Japanese idol Hideaki Takizawa grows beefier as a result of popular stage show

Takizawa Kabuki is a modern take on the traditional Japanese theatre form of kabuki. -- PHOTO: MBS
Takizawa Kabuki is a modern take on the traditional Japanese theatre form of kabuki. -- PHOTO: MBS

Japanese actor-singer Hideaki Takizawa says his shoulders have grown broader as a result of his his gruelling stage show that has been held annually in Japan for the past 10 years.

"Because the performance is so strenuous, I gained weight and I became more muscular. My shoulders have broadened by 3cm throughout the production. I trouble the costume designers (for my measurement) every year," says the 33-year-old star of the theatre show Takizawa Kabuki that is named after him.

In a video shown at the press conference held here on Tuesday where he was speaking, he is seen performing aerial stunts and hanging upside down while playing drums.

Takizawa Kabuki is a modern take on the traditional Japanese theatre form of kabuki. To mark the show's 10th anniversary this year, it will be staged at Marina Bay Sands from Aug 18 to 23, the first time it is held outside of Japan.

At the press conference, Takizawa, who shot to fame in the controversial student-teacher love affair drama Terms Of A Witch (1999), looked youthful in his coiffed hair and a suit. Unfortunately, his Japanese talent agency Johnny & Associates said photos of the idol at the press conference are not to be published online.

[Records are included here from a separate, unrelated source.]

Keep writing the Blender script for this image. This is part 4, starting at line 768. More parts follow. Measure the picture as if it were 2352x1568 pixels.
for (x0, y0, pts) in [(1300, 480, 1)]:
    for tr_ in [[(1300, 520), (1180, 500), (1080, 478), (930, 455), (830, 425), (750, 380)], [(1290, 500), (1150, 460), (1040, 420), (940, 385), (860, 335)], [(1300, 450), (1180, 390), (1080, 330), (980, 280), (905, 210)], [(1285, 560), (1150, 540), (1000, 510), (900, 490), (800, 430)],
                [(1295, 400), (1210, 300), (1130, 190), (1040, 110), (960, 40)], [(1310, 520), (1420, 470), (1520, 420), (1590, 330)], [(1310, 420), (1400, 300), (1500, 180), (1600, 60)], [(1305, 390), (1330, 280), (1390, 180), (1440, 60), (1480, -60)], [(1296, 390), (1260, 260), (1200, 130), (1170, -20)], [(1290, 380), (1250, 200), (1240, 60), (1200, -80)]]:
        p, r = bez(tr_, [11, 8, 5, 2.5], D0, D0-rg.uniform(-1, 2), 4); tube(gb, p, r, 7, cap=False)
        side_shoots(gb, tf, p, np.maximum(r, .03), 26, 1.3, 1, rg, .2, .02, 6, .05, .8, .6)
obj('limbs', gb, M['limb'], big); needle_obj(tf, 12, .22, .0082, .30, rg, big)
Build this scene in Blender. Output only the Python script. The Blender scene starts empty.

The handout photo given for online use is a graphic of the show's title.

In 2006, the young idol Takizawa, whose singing career was riding high as part of J-pop idol duo Tackey and Tsubasa, joined theatre in the "live song, dance and drama extravaganza" which started out with the title Takizawa Enbujo.

The move paid off and the annual shows have been a runaway hit. Since it started, the show has been staged more than 505 times. This year, all 72,800 tickets of the 52 performances in Japan were reportedly snapped up in a fortnight.

Takizawa wants to introduces audiences in Singapore, which experiences hot weather all year round, to the four seasons.

He says: "In Singapore it's very rare to understand the concept of winter. In Japan, winter is a very important season for us. I will try to stage a snow scene. In Japan, we have a mechanism thay can make snow on stage, it makes the stage cold. If possible, I want to share what it's like to be in winter."

Takizawa Kabuki will be staged at Marina Bay Sands' The Grand Theatre from Aug 18 to 23. Tickets at $95, S$115 and S$170 are on sale via Sistic.